Search the records for the word "More" and pick out every line that has it.

**INFORMATION GIVEN:**
+ + + +

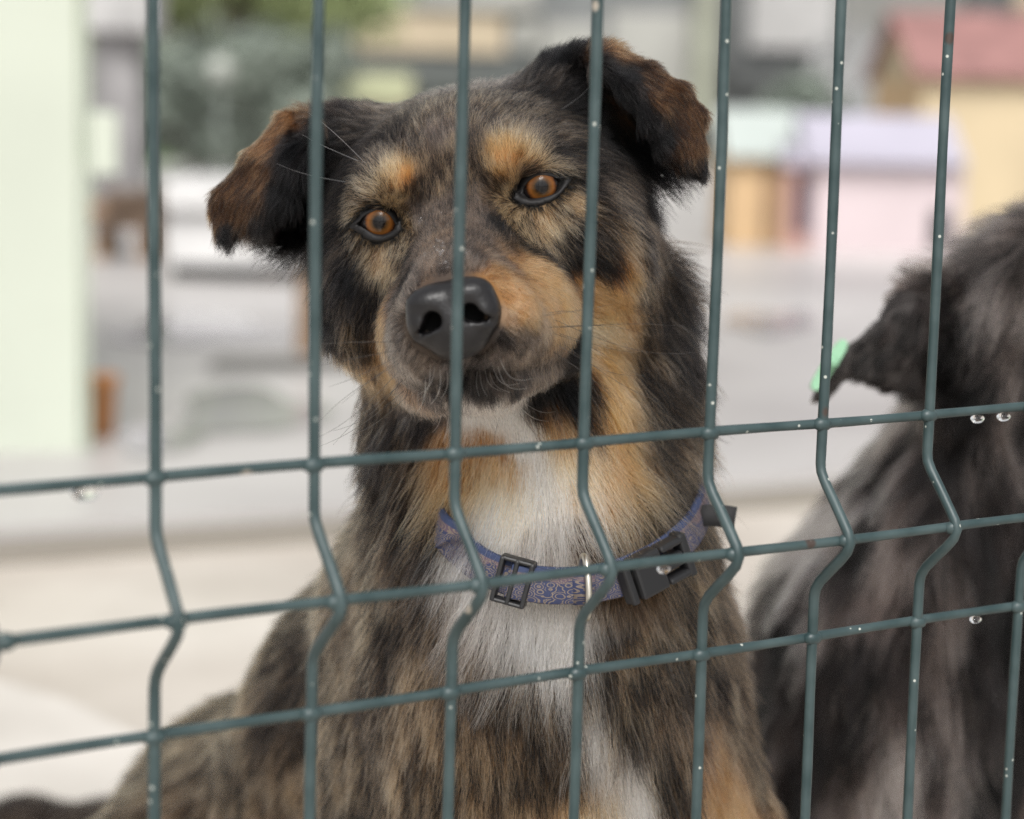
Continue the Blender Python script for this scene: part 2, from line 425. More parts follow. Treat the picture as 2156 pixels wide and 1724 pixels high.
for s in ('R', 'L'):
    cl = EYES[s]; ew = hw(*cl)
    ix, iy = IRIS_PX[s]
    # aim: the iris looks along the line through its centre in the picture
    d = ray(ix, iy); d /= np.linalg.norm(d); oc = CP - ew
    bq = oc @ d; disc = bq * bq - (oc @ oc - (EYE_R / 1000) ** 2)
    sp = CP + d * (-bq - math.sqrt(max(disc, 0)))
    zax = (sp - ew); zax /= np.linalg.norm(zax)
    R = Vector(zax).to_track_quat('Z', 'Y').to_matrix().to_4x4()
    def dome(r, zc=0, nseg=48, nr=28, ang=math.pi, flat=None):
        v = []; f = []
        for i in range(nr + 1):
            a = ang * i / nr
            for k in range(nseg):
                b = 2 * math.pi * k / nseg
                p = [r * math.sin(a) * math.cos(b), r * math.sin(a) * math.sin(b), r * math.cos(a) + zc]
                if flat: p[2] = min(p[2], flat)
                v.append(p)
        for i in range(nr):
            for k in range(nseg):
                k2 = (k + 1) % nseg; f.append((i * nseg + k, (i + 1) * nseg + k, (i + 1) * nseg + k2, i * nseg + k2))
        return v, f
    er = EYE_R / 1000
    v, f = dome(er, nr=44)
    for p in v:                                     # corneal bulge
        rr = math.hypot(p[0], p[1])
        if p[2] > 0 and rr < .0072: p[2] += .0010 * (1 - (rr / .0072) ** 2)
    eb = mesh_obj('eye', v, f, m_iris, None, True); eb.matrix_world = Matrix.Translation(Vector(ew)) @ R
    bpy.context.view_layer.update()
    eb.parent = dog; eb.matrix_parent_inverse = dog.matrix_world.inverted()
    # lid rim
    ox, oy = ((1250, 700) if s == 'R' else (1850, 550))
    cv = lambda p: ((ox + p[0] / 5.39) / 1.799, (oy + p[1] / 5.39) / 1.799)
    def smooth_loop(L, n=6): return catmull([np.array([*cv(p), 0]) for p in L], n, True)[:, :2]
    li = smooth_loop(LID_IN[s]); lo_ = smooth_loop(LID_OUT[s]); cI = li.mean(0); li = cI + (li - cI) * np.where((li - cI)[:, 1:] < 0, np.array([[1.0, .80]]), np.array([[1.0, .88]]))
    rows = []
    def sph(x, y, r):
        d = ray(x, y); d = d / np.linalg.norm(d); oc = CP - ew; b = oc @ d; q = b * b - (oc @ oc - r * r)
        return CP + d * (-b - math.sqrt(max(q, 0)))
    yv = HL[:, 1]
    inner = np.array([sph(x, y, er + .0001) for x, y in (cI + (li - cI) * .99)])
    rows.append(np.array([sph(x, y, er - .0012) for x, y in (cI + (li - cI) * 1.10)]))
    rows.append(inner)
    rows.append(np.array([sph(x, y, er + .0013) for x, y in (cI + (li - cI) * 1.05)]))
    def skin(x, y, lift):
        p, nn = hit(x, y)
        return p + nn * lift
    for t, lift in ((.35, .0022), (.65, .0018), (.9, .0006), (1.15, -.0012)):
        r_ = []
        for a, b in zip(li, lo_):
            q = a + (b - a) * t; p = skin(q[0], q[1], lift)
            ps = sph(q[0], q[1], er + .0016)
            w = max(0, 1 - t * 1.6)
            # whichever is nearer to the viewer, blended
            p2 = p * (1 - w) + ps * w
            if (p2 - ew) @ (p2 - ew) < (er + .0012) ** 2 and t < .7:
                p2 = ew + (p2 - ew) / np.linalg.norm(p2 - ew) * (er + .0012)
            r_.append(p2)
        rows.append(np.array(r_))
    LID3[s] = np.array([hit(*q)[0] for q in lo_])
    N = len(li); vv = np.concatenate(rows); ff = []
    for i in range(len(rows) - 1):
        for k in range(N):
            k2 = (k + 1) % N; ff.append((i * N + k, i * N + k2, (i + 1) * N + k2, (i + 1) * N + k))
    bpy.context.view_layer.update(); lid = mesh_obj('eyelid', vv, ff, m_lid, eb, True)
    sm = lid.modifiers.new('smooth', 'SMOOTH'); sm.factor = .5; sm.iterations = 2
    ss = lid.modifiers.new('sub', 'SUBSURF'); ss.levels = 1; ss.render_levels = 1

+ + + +

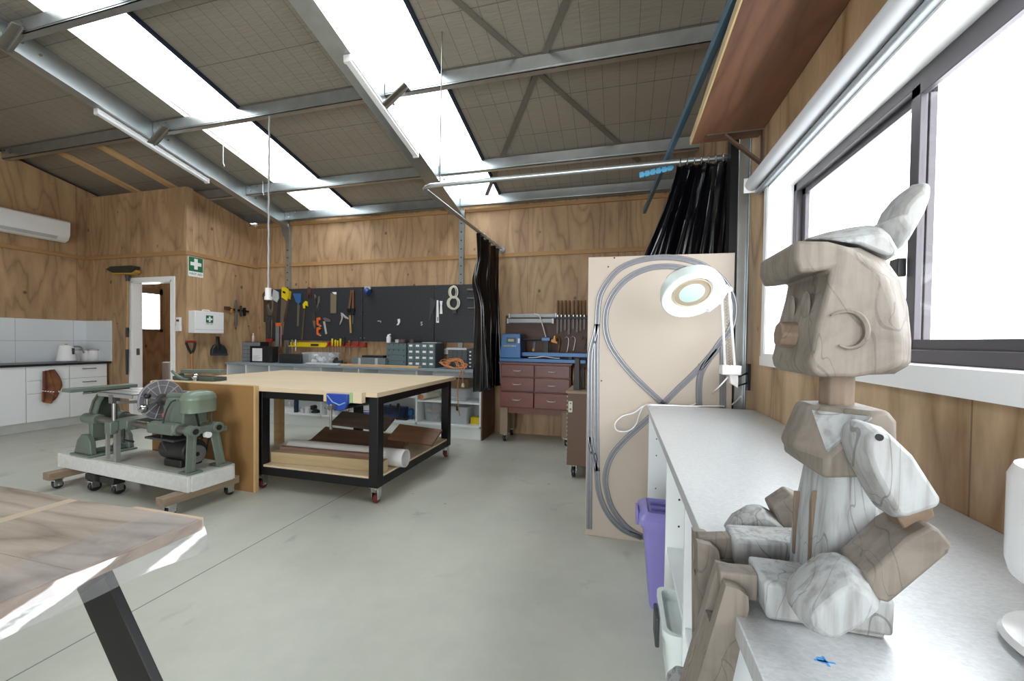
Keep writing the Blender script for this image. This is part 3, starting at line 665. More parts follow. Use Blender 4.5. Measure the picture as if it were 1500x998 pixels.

+ + + +

**THE REPLY:**
Continue the Blender Python script for this scene: part 2, from line 425. More parts follow. Treat the picture as 2156 pixels wide and 1724 pixels high.
Keep writing the Blender script for this image. This is part 3, starting at line 665. More parts follow. Use Blender 4.5. Measure the picture as if it were 1500x998 pixels.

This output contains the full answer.